The Global Biodiversity Framework Fund is separate to the 1.5 billion yuan (US$206 million) Kunming Biodiversity Fund to support biodiversity in developing countries that was announced at the first part of the COP15 talks, held in China in 2021. No further details of how this fund will work, and whether it will interact with the framework fund, have been released.
Several social organisations in China have followed up, including the China Biodiversity Conservation and Green Development Foundation (CBCGDF), which donated 1 million yuan (US$137,000) to support the fund, and established a public fundraising platform.
In a report published in December 2022, Greenovation Hub, a Beijing-based think-tank, suggested that the government pursue diversified funding sources rather than huge single funds. It also recommended that the fund should be based on government financial contributions, with the private sector encouraged to contribute and experiment with crowdfunding.
The next biodiversity COP is scheduled for December 2024. In the intervening period, countries are working on updating their National Biodiversity Strategies and Action Plans (NBSAPs) to align with the new targets agreed in Montreal. Nature and biodiversity will also be discussed at upcoming events on the climate change calendar, including the New York climate summit, the UN General Assembly, and climate COP28 in Dubai.

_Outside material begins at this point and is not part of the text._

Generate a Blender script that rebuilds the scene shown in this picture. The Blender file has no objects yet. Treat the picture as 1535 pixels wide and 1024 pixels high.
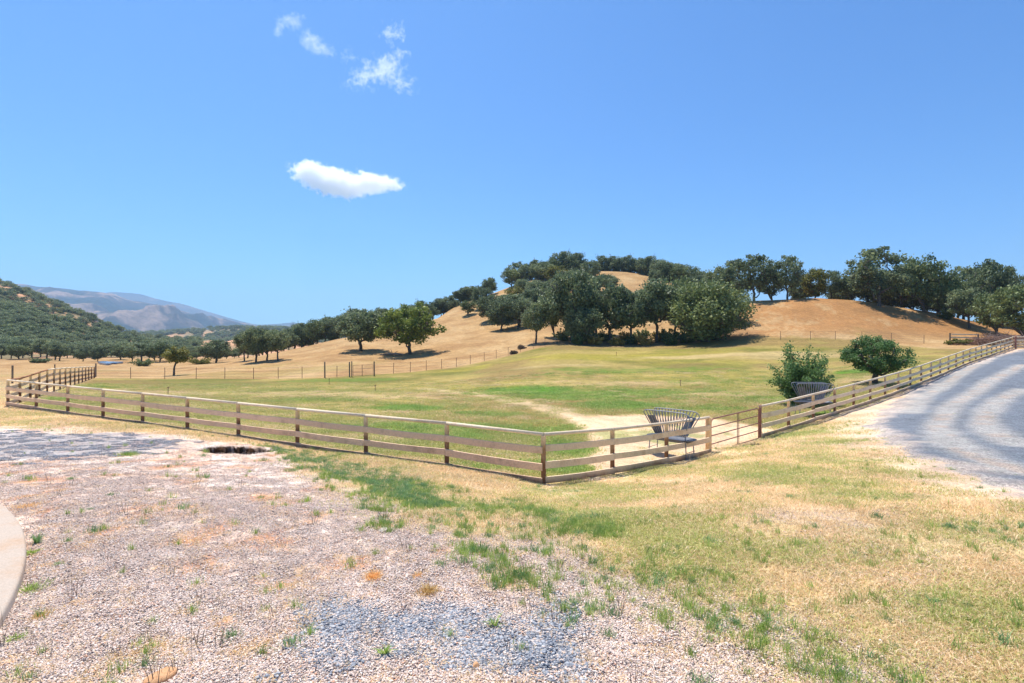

A host country for biodiversity COP16 is still to be decided since Turkey withdrew, citing difficulties following the devastating earthquake it suffered in February 2023. A replacement presidency is expected to be decided in the northern hemisphere’s autumn.
“At the moment, there is no host government to engage with, which leaves us in a weird space politically. It would be really great to have clarity on the presidency sooner rather than later so they can engage with the UNFCCC and start setting their agenda as a presidency – it would be really helpful for maintaining momentum,” said Georgina Chandler of the RSPB.